G. B : C’est important car peu osent se dresser contre le discours dominant, bien-pensant. Pour alimenter les débats, il faut des voix dissonantes sans être pour autant excessives. Dans les écoles de management il est pratiquement interdit de prendre des distances vis à vis des courants économiques dominants : vive la globalisation, vive la concurrence pure et parfaite, à bas les frontières ! J’invite nos étudiants à la réflexion et au débat. Parce qu’il faut leur donner des éléments de réflexion, les ouvrir à différentes sensibilités, pour lutter contre la radicalisation. Si je leur propose de se frotter à des penseurs dont les idées sont opposées, c’est pour leur permettre d’apprendre à se forger leur propre opinion.

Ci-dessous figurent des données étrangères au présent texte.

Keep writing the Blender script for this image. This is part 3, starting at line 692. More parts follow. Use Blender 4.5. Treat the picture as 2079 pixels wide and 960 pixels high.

Les entreprises sont au centre de la mondialisation. Tout le monde y parle anglais, tout le monde y utilise les mêmes méthodes. Elles doivent s’interroger sur leur responsabilité et balayer devant leurs portes. Il faut arrêter de penser qu’il n’y a qu’une « one best way », une vision scientifiquement correcte qui établirait que tous les gens intelligents pensent de la même façon. La science, au contraire, c’est l’esprit critique, c’est une « suite d’erreurs rectifiées » comme le disait Bachelard. Je ne veux pas que l’on partage nécessairement mes convictions mais que l’on comprenne que, « derrière tout modèle il y a une opinion » (dixit le prix Nobel d’économie Paul Samuleson). Sinon le risque de l’émergence de théories du complot, du retour du refoulé est immense.